___ Dataset section

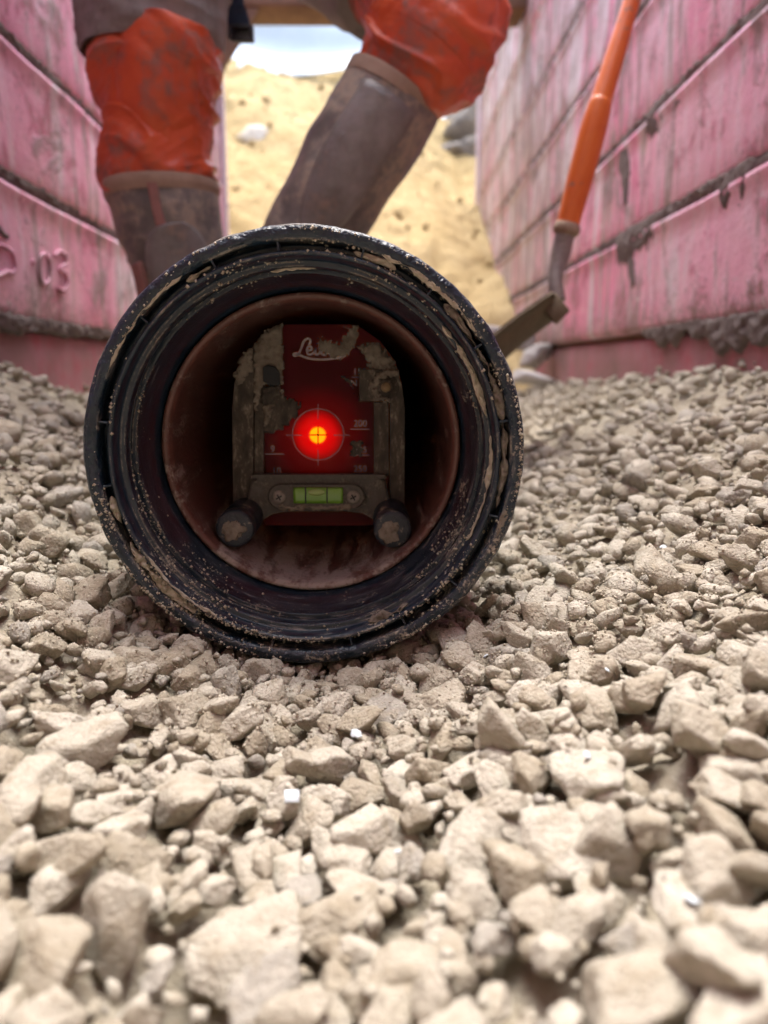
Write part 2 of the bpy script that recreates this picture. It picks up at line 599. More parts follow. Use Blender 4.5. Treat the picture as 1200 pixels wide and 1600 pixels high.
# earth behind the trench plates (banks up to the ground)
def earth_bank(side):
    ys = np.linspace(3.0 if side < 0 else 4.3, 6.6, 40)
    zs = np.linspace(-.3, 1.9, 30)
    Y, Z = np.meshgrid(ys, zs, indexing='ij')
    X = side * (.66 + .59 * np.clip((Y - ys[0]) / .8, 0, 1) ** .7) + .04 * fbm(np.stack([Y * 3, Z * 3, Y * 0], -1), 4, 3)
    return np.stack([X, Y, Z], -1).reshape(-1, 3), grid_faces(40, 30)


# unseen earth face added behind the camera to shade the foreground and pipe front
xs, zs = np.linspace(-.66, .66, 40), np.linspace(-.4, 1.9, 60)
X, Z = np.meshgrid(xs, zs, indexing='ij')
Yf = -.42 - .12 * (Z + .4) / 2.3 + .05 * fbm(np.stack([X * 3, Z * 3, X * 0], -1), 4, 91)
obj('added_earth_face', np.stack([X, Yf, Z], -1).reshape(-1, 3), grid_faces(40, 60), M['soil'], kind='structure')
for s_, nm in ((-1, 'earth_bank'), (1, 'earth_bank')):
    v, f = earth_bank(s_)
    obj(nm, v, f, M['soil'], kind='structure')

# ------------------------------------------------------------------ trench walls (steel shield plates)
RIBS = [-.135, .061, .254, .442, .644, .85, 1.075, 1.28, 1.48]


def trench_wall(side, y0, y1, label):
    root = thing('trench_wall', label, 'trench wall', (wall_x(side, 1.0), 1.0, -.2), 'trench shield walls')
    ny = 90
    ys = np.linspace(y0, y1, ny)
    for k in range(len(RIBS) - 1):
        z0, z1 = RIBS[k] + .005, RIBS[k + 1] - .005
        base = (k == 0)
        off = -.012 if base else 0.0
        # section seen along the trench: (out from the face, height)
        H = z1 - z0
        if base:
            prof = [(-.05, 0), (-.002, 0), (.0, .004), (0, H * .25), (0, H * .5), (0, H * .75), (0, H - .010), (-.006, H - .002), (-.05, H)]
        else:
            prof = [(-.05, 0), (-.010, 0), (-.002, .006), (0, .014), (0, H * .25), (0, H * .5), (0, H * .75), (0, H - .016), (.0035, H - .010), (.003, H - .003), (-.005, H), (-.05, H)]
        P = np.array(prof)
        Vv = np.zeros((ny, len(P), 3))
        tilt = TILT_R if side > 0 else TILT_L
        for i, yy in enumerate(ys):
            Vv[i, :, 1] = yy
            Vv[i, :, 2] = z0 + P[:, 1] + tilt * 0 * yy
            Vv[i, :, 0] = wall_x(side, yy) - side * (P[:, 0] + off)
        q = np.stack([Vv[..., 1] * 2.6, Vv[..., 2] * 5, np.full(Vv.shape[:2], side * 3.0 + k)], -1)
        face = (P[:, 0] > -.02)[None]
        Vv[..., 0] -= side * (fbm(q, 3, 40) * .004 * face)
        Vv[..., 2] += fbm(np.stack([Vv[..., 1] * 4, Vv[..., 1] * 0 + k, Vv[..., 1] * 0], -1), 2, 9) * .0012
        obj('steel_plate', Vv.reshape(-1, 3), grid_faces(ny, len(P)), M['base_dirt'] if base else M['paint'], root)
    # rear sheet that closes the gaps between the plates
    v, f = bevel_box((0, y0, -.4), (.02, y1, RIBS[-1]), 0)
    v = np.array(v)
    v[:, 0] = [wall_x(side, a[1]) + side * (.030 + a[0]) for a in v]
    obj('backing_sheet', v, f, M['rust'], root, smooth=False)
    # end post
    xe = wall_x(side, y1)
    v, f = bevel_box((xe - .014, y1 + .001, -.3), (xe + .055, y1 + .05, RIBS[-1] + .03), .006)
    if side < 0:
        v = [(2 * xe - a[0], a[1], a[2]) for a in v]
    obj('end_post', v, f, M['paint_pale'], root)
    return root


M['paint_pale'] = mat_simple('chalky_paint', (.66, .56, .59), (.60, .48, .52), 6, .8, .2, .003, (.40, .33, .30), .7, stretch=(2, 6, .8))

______

### Exercise task
Copy exactly the lines running from the beginning of the listing through the line that has "RIBS = [-.135, .061, .254, .442, .644, .85, 1.075, 1.28, 1.48]". Drop the pictures.

### Response to this task
Write part 2 of the bpy script that recreates this picture. It picks up at line 599. More parts follow. Use Blender 4.5. Treat the picture as 1200 pixels wide and 1600 pixels high.
# earth behind the trench plates (banks up to the ground)
def earth_bank(side):
    ys = np.linspace(3.0 if side < 0 else 4.3, 6.6, 40)
    zs = np.linspace(-.3, 1.9, 30)
    Y, Z = np.meshgrid(ys, zs, indexing='ij')
    X = side * (.66 + .59 * np.clip((Y - ys[0]) / .8, 0, 1) ** .7) + .04 * fbm(np.stack([Y * 3, Z * 3, Y * 0], -1), 4, 3)
    return np.stack([X, Y, Z], -1).reshape(-1, 3), grid_faces(40, 30)


# unseen earth face added behind the camera to shade the foreground and pipe front
xs, zs = np.linspace(-.66, .66, 40), np.linspace(-.4, 1.9, 60)
X, Z = np.meshgrid(xs, zs, indexing='ij')
Yf = -.42 - .12 * (Z + .4) / 2.3 + .05 * fbm(np.stack([X * 3, Z * 3, X * 0], -1), 4, 91)
obj('added_earth_face', np.stack([X, Yf, Z], -1).reshape(-1, 3), grid_faces(40, 60), M['soil'], kind='structure')
for s_, nm in ((-1, 'earth_bank'), (1, 'earth_bank')):
    v, f = earth_bank(s_)
    obj(nm, v, f, M['soil'], kind='structure')

# ------------------------------------------------------------------ trench walls (steel shield plates)
RIBS = [-.135, .061, .254, .442, .644, .85, 1.075, 1.28, 1.48]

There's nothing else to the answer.